Da recolha de elementos pela Requerida à Requerente
A data constante do “Termo de declarações/contagem” é 10 de novembro de 2011, dia imediatamente anterior à entrega da carta-aviso de abertura da ação inspetiva. O Tribunal, analisadas as provas oferecidas pelas duas partes, considera que foi provada a existência de um erro de escrita naquele documento.
Com efeito, a AT, através dos documentos juntos à sua resposta, demonstrou as diligências realizadas pelos seus inspetores no dia anterior ao início da ação inspetiva à Requerente, ou seja, no dia 10 de novembro, assim como provou que, no dia 11, esses seus inspetores utilizaram o modelo da diligência que haviam usado no dia anterior, tendo-se esquecido de alterar a data que nele se encontrava aposta.
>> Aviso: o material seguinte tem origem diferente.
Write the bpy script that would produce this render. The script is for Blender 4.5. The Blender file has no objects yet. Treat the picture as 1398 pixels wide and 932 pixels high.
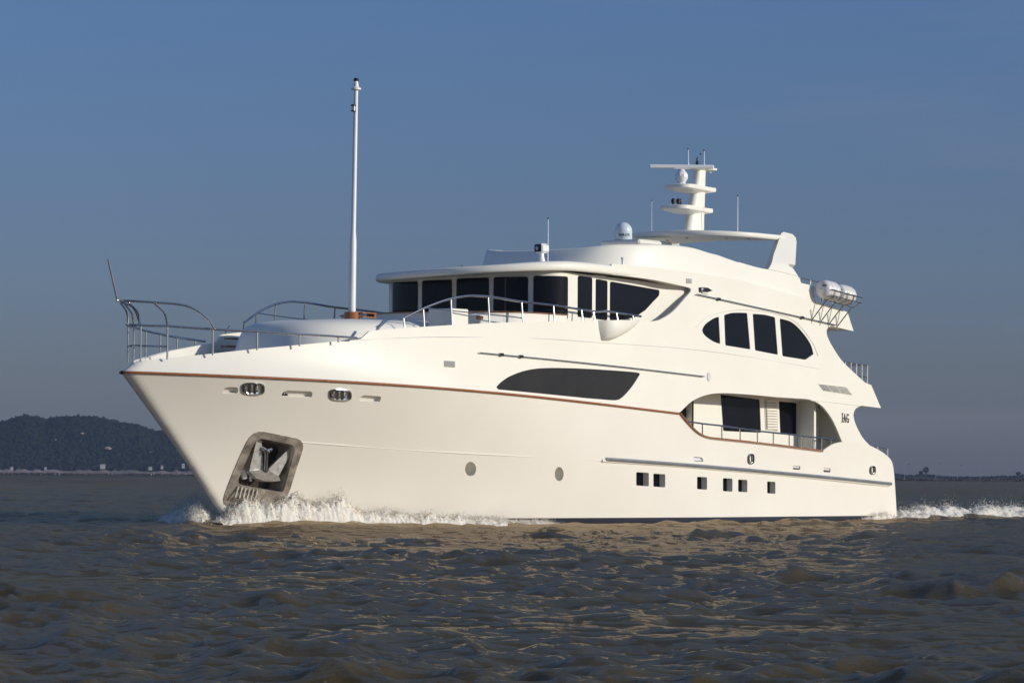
import bpy, math, random
import numpy as np
from mathutils import Vector, Matrix
from mathutils.geometry import delaunay_2d_cdt
rnd = random.Random(7)
SC = bpy.context.scene
COL = SC.collection
# ---------------------------------------------------------------- camera
# World frame: X runs aft from the stem head of the yacht, Y to starboard, Z up, water at Z = 0.
IW, IH, FPX = 1398.0, 932.0, 5000.0
TH = math.radians(52)
RIGHT = np.array([math.cos(TH), -math.sin(TH), 0.0])
FWD0 = np.array([math.sin(TH), math.cos(TH), 0.0])
CAM = np.array([-72.6963, -70.3544, 1.5])
PITCH = math.atan((647.5 - 466) / FPX)
ROLL = 0.0065
FW = np.array([FWD0[0]*math.cos(PITCH), FWD0[1]*math.cos(PITCH), math.sin(PITCH)])
UP = np.array([-FWD0[0]*math.sin(PITCH), -FWD0[1]*math.sin(PITCH), math.cos(PITCH)])
cr, sr = math.cos(ROLL), math.sin(ROLL)
R2 = RIGHT*cr + UP*sr
U2 = -RIGHT*sr + UP*cr
cam_data = bpy.data.cameras.new('camera')
cam = bpy.data.objects.new('camera', cam_data)
COL.objects.link(cam)
M = Matrix(((R2[0], U2[0], -FW[0]), (R2[1], U2[1], -FW[1]), (R2[2], U2[2], -FW[2])))
cam.matrix_world = Matrix.Translation(Vector(CAM)) @ M.to_4x4()
cam_data.sensor_width = 36.0
cam_data.lens = 36.0 * FPX / IW
cam_data.clip_start = 0.5
cam_data.clip_end = 40000
SC.camera = cam
# ---------------------------------------------------------------- world, sun, exposure
SUN_EL = math.radians(17)
SUN_AZ = math.radians(18)                       # aft of abeam on the port side
to_sun = Vector((math.sin(SUN_AZ)*math.cos(SUN_EL), -math.cos(SUN_AZ)*math.cos(SUN_EL), math.sin(SUN_EL)))
world = bpy.data.worlds.new('World'); SC.world = world
world.use_nodes = True
wn = world.node_tree
for n in list(wn.nodes): wn.nodes.remove(n)
wo = wn.nodes.new('ShaderNodeOutputWorld'); wb = wn.nodes.new('ShaderNodeBackground')
sky = wn.nodes.new('ShaderNodeTexSky'); sky.sky_type = 'NISHITA'; sky.sun_disc = False
sky.sun_elevation = SUN_EL
sky.sun_rotation = math.atan2(to_sun.x, to_sun.y)
sky.air_density = 1.0; sky.dust_density = 0.6; sky.ozone_density = 3.0; sky.altitude = 0
# the polarised, hazy low sky of the photograph: the sky model graded by real elevation
tc = wn.nodes.new('ShaderNodeTexCoord'); sx = wn.nodes.new('ShaderNodeSeparateXYZ')
rp = wn.nodes.new('ShaderNodeValToRGB'); mx = wn.nodes.new('ShaderNodeMix'); mx.data_type = 'RGBA'; mx.blend_type = 'MULTIPLY'
mx.inputs[0].default_value = 1.0
wn.links.new(tc.outputs['Generated'], sx.inputs[0]); wn.links.new(sx.outputs['Z'], rp.inputs[0])
SKY_RAMP = [(0.0, (.25, .265, .41, 1)), (0.05, (.285, .325, .515, 1)), (0.14, (.32, .39, .59, 1)), (0.30, (.40, .50, .72, 1)), (0.6, (.62, .70, .85, 1)), (1.0, (.9, .95, 1, 1))]
els = rp.color_ramp.elements
els[0].position, els[0].color = SKY_RAMP[0]; els[1].position, els[1].color = SKY_RAMP[-1]
for p, c in SKY_RAMP[1:-1]:
    e = els.new(p); e.color = c
# very faint streaks of high cloud
nz = wn.nodes.new('ShaderNodeTexNoise'); nz.inputs['Scale'].default_value = 2.2; nz.inputs['Detail'].default_value = 5
mp_ = wn.nodes.new('ShaderNodeMapping'); mp_.inputs['Scale'].default_value = (1, 1, 12)
cr_ = wn.nodes.new('ShaderNodeMapRange'); cr_.inputs[1].default_value = .50; cr_.inputs[2].default_value = .74; cr_.inputs[3].default_value = 0; cr_.inputs[4].default_value = .28
wn.links.new(tc.outputs['Generated'], mp_.inputs[0]); wn.links.new(mp_.outputs[0], nz.inputs['Vector']); wn.links.new(nz.outputs['Fac'], cr_.inputs[0])
mc = wn.nodes.new('ShaderNodeMix'); mc.data_type = 'RGBA'; mc.inputs[7].default_value = (2.7, 2.55, 2.6, 1)
wn.links.new(sky.outputs[0], mx.inputs[6]); wn.links.new(rp.outputs[0], mx.inputs[7])
wn.links.new(cr_.outputs[0], mc.inputs[0]); wn.links.new(mx.outputs[2], mc.inputs[6])
wn.links.new(mc.outputs[2], wb.inputs[0]); wb.inputs[1].default_value = 0.135
wn.links.new(wb.outputs[0], wo.inputs[0])
sd = bpy.data.lights.new('sun', 'SUN'); sd.energy = 3.4; sd.angle = math.radians(0.5); sd.color = (1.0, 0.93, 0.79)
so = bpy.data.objects.new('sun', sd); COL.objects.link(so)
so.rotation_euler = to_sun.to_track_quat('Z', 'Y').to_euler(); so.location = (0, -60, 60)
SC.view_settings.view_transform = 'Standard'; SC.view_settings.look = 'None'
SC.view_settings.gamma = 1; SC.view_settings.exposure = 0.0
SC.view_settings.use_curve_mapping = False

# ---------------------------------------------------------------- helpers
def tag(o, label=None, cat=None, group=None, kind=None):
    if label: o['label'] = label
    if cat: o['category'] = cat
    if group: o['group'] = group
    if kind: o['kind'] = kind
    return o

def empty(name, loc, **k):
    o = bpy.data.objects.new(name, None); COL.objects.link(o); o.location = loc
    o.empty_display_size = .2
    return tag(o, **k)

def link(name, me, mat, parent=None):
    o = bpy.data.objects.new(name, me); COL.objects.link(o)
    if mat is not None: me.materials.append(mat)
    if parent is not None:
        o.parent = parent
        r = parent; off = Vector((0, 0, 0))
        while r is not None: off += r.location; r = r.parent
        me.transform(Matrix.Translation(-off))
    return o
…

A Requerente, por seu turno, apenas invocou a data aposta no documento, sem lograr provar a presença física dos inspetores no local em que possui a sua sede. É que, localizando-se esta nas instalações do TOC da Requerente, fácil teria sido fazer a prova de que nesse local haviam estado dois inspetores a proceder à contagem dos valores da Requerente, sem que previamente houvessem exibido a esta a correspondente notificação para início da diligência. Quer dizer, quem quer que tivesse franqueado a entrada aos inspetores, bem poderia provar a ocorrência desse facto a 10 e não a 11 de novembro, (para mais, tratando-se das instalações de um Técnico Oficial de Contas) o que nem sequer foi tentado.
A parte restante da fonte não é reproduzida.